There is building work in progress at Stratford Circus so audiences have to go back on to the street to take a back way into the performance space for Morgana.
They don’t find themselves in a conventional auditorium but a simulated World War One hurricane lamp lit dugout with earth floor, corrugated iron roof and walls of scrap timber and sacking. Here, on bench seating, they eavesdrop on three young British Army officers at the Front.
This isn’t a play about the slaughter, although knowledge of it is a dark shadow behind what otherwise might seem light-hearted; it is a glimpse into these soldiers’ lives off-duty.
These are not strangers thrown together but three young lieutenants who were all at a Somerset boarding school together. Two of them have know each other since they were four, so they share a background. In months, they’ve gone from schoolboys to grown men responsible for the lives of others but their relationships are not much altered.
Back at school, a group of friends, thirteen of them, inspired by the lays of Arthurian legend, formed themselves into their own round table, giving themselves its knights’ names. These three were King Arthur, Sir Lancelot and Sir Gawain, names they still call each other, and there are parallels between their real lives and the knightly names they carry and Round Table concepts of honour and duty.
Jamie Wilkes’s play offers a mixture of still-juvenile joshing, memory, dreaming and reality. Morgana in the Arthur legends could be both good and evil and shape-change too. Here she is all the women in real life and in fantasy. For Gawain she is a mysterious girl that he hears whistling in no-man’s-land, a prostitute with whom Lancelot sets him up and the French girl with whom he is falling in love. For Lancelot and Arthur, she is Gwynne, the girl they left behind with whom Lancelot fell in love and who is promised to Arthur, just like Guinevere in the legends.
Hayden Wood plays the more mature-seeming Arthur, though still enthusiastically giving his impersonation of the eccentric old owl of a headmaster they nicknamed Merlin. Jonathan Mathews is Gawain, neurotically talking non-stop, always the baby of the group and now even more so: naïve and romantic, an innocent virgin.
Lancelot is irritated by Gawain’s continuing childishness; Arthur tells him to stop being a bully, but Sam Donnelly’s performance suggests there is something else there, a disguised protectiveness, perhaps an unacknowledged homosexual attraction, though he still carries a torch for Gwynne, though knowing she does not love him, fantasising about her nightly before he can sleep.
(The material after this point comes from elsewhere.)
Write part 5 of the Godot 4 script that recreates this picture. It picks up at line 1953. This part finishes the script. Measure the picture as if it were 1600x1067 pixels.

Between them, appearing in the dug-out or in memory of real life, moves Bebe Sanders as Morgana, Somerset- or French-accented according to whom they are imagining or remembering, suggesting a gentle maturity and understanding the men have not reached yet.
On the surface, Wilkes’s script is lightweight and full of humour but Jethro Compton’s direction brings out a deeper meaning from its opening with the Christmas carols that mark the Christmas Truce of 1914 to an ultimate exit that seems symbolic. It is a production more moving than one might expect.
Morgana is one part of The Bunker Trilogy, the other parts of which take inspiration from Aeschylus’ Agamemnon and Shakespeare’s Macbeth, with which it plays in repertoire. This production was first staged on the Edinburgh Fringe in 2013 and the trilogy played there again in 2014 with a change of cast and also in London and Australia.